The U.S. Immigration Policy’s Haunted Past

By Clarence Leong

Amy Chin. Source: Gracie Mansion

 

Amy Chin’s paternal grandfather Bok Ying Chin came to the U.S. during a time, like our own, when the U.S. government was hostile toward immigrants. Grandfather Chin would later sponsor two more men to enter the country using the false identities of his sons—making them “paper sons” in the argot of Chinese Americans.

 Amy Chin’s father was a real son of Grandfather Chin, yet her “paper uncle” Pang Ngip was not. In 1960s, the U.S. government encouraged “paper sons” to confess their false genealogy in exchange for amnesty and legal status. Pang Ngip came forward. What he told the interrogators, however, caused a family rift that would take years to heal. With particular resonance today, this is a story of a family that had lived and contributed to American society for many years, yet still had to fear for their right to stay.

Q: How did your paternal grandfather Bok Ying Chin become a U.S. citizen, and what motivated him to leave Toishan?

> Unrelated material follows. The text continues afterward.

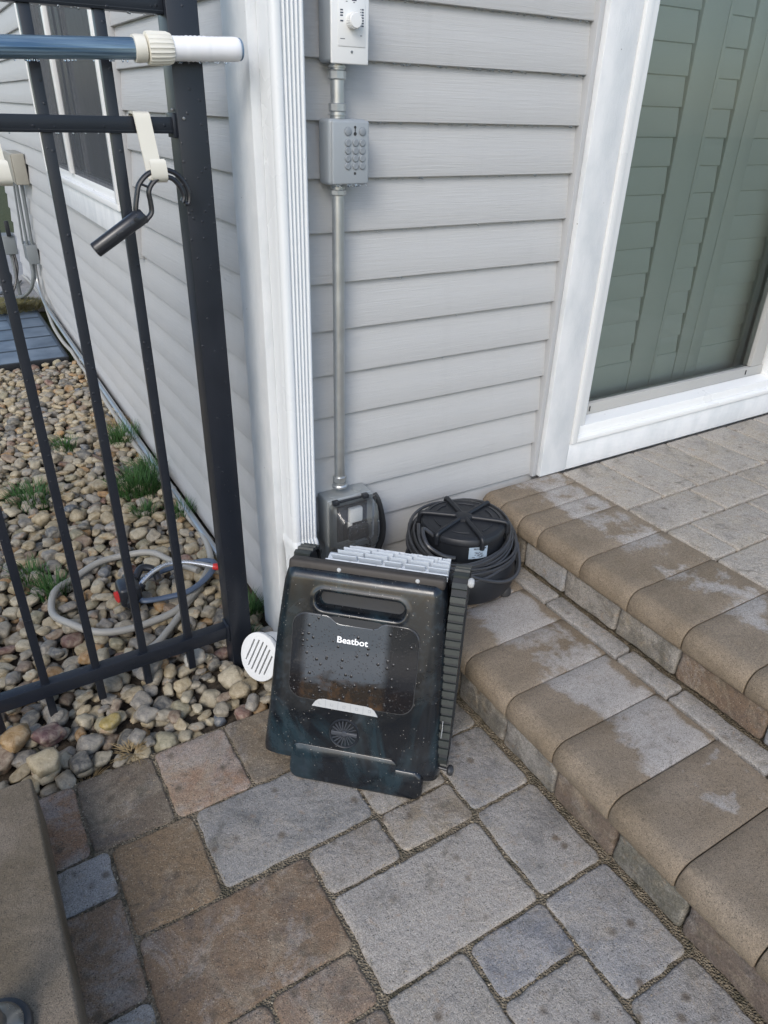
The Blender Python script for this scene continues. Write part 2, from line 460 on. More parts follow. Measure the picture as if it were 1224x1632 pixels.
GP = [(-.75,-.580,-.40,-.215,(.21,.135,.09,.5)), (-.577,-.420,-.40,-.215,(.125,.105,.085,.22)), (-.416,-.257,-.402,-.215,(.215,.15,.11,.5)),
 (-.254,-.095,-.402,-.212,(.14,.12,.095,.25)), (-.092,.068,-.402,-.212,(.15,.13,.10,.3)), (.071,.262,-.402,-.212,(.2,.19,.18,.4)),
 (-.75,-.551,-.502,-.404,(.29,.29,.30,.85)), (-.548,-.389,-.597,-.405,(.155,.118,.08,.2)), (-.75,-.551,-.700,-.505,(.17,.125,.09,.45)),
 (-.386,-.070,-.590,-.405,(.145,.15,.155,.78)), (-.067,.106,-.50,-.405,(.2,.19,.18,.5)), (-.067,.106,-.594,-.50,(.19,.18,.16,.5)),
 (-.548,-.230,-.796,-.601,(.15,.112,.08,.33)), (-.226,-.070,-.697,-.596,(.19,.175,.155,.68)), (-.066,.106,-.692,-.597,(.19,.17,.14,.6)),
 (-.226,.100,-.890,-.701,(.28,.265,.245,.92)), (.109,.262,-.682,-.50,(.22,.225,.24,.62)), (.109,.262,-.497,-.405,(.2,.2,.2,.5)),
 (.107,.262,-.890,-.686,(.235,.235,.24,.62)), (.104,.262,-1.090,-.895,(.215,.225,.25,.66)), (-.066,.100,-.990,-.894,(.21,.22,.25,.62)),
 (-.070,.098,-1.19,-.994,(.25,.24,.23,.78)), (.103,.262,-1.29,-1.094,(.22,.225,.24,.75)), (-.75,-.551,-.80,-.703,(.28,.27,.26,.8)),
 (-.548,-.392,-.892,-.799,(.20,.16,.125,.5)), (-.389,-.237,-.892,-.799,(.18,.14,.11,.42)), (-.233,-.073,-1.09,-.894,(.25,.235,.21,.8)),
 (-.548,-.237,-1.09,-.896,(.18,.15,.12,.5)), (-.75,-.551,-1.0,-.803,(.2,.16,.13,.5))]
cols = [(.21,.22,.245,.6), (.19,.15,.115,.4), (.25,.24,.22,.8), (.14,.115,.09,.3), (.2,.14,.1,.4), (.23,.235,.24,.7)]
xs = [-2.3,-2.14,-1.82,-1.66,-1.36,-1.2,-.9]
for i in range(len(xs)-1):
    y = -.215
    while y > -2.6:
        h = random.choice([.098, .19, .19]); GP.append((xs[i]+.002, xs[i+1], y-h, y, random.choice(cols))); y -= h+.003
for (xa, xb, y) in ((-.897,-.753,-.215), (-.75,-.551,-1.003), (-.548,-.392,-1.093), (-.389,-.237,-1.093), (-.233,-.073,-1.093), (-.07,.1,-1.193), (.103,.262,-1.293)):
    while y > -2.6:
        h = random.choice([.098, .19, .19]); GP.append((xa, xb, y-h, y, random.choice(cols))); y -= h+.003
g = MB()
for i, (a, b, c, d, col) in enumerate(GP):
    bw = max(0, min(1, (col[0]-col[2])/.06))      # brown pavers are a little lighter and warmer than the greys
    paver(g, a, b, c, d, 0, (col[0]*(1.16+.36*bw), col[1]*(1.10+.30*bw), col[2]*(1.0+.25*bw), col[3]), i+1)
g.build('patio_paving', M_pave, smooth=50, kind='structure')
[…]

A: Grandfather Bok Ying entered the U.S. in 1913, claiming he was born in Napa, California but was taken back to China as a child. This may possibly be true, but it is unlikely. It was a story used by many Chinese immigrants of that period to get around the Chinese Exclusion laws and there was an organized network of labor recruiters, lawyers, transportation providers, government employees, paid witnesses, etc. who were complicit in the scheme.

I don’t know exactly why grandfather left Toishan, but probably it was the same reason as many of his generation – poverty and poor economic outlook in China and the allure of available work and riches in America. As I understand it, the family was not well off. According to my brother, Grandfather may have been a night soil collector in China. He was also the second son in the family, so according to traditional inheritance practices, he would not have gotten any land or money even if there was any.

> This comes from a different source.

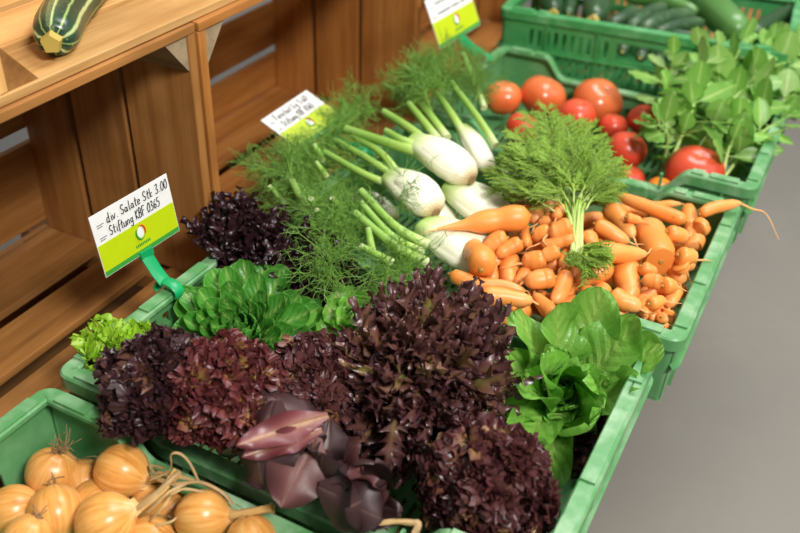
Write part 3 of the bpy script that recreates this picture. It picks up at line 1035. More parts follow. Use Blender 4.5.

Q: Why did your grandfather decide to sponsor a “paper son”?

A: I don’t know for sure why grandfather sponsored a “paper son.” In one family story I was told, his first son didn’t want to come to face a life of hard work in America, he was perfectly happy living off money that Grandfather was sending back home, and so Grandfather got angry and sold that son’s papers to someone else.

Grandfather also created an extra “paper son” slot by declaring that he had twin sons. He sold these papers to another man later. I suppose he did this to earn some money.

Q: What was your relationship with your “paper uncle” Pang Ngip?

A: I really didn’t know this “paper uncle” Pang Ngip. I may have met him when I was a child, but I don’t really remember him. He entered into the confession program in the 1960s and that caused problems for my dad and uncle later. The immigration service reasoned that if Pang Ngip is a paper son, how do we know if Bok Ying’s other sons are real or not. My father and uncle Pang Dick had to hire a lawyer and provide proof that they were Bok Ying’s real “blood” sons.

Funny thing is that there is a real uncle Pang Ngip. He is the son that didn’t want to come to America. The real Pang Ngip later immigrated to Canada. He couldn’t come to the U.S. because his papers had been sold to “paper” Pang Ngip. I met him once or twice and I’m in touch with some of his descendants who now live in Queens.

Q: Why did the “paper” Pang Ngip confess?

A: I believe that Pang Ngip’s motivation was to get his real last name back – a very important thing for Chinese. That would also enable him to bring real family members over to America.

The story I was told was that, in his interrogation, Pang Ngip was asked if Pang Fook (my dad) was Bok Ying’s real son or a paper son and he answered, “I don’t know.” This then triggered the investigation into my dad’s status. My mom and dad hated him for years because of this. They said he knew darn well that my dad was a real son and was a jerk for saying, “I don’t know.”

A few years ago, I got the actual government transcripts of Pang Ngip’s interrogation and found that he actually did say that my dad was a real son, but the interrogators hounded him into saying, “I don’t know.” They asked, “How do you know Pang Fook is a real son? Were you there when he was born? If not, then you don’t really know, do you?” Pretty crazy.

Q: Did your parents hire anybody else to work for them in the laundry shop?

A: My dad’s laundry was pretty successful. I’m told that it was one of the highest grossing Chinese laundries at its height. At one point, my dad had three storefronts. In addition to family members chipping in, he also hired other workers to help. I remember one older gentleman we called “Bald Head Uncle” – he was probably in his 70s, a veteran laundry worker, and didn’t have a family of his own.

It was long hours and tedious work, but it’s not as bad [as it sounds]. Early on, Chinese laundries in New York developed a system of outsourcing. The laundry was washed and pressed in bulk at outside factories. The work of the individual laundry owners was mainly to receive the laundry, sort it, send it out, then finish, re-sort and package the clean laundry when it comes back. Some small jobs may have been done by hand as well as starching and ironing, but most of it wasn’t done on-site.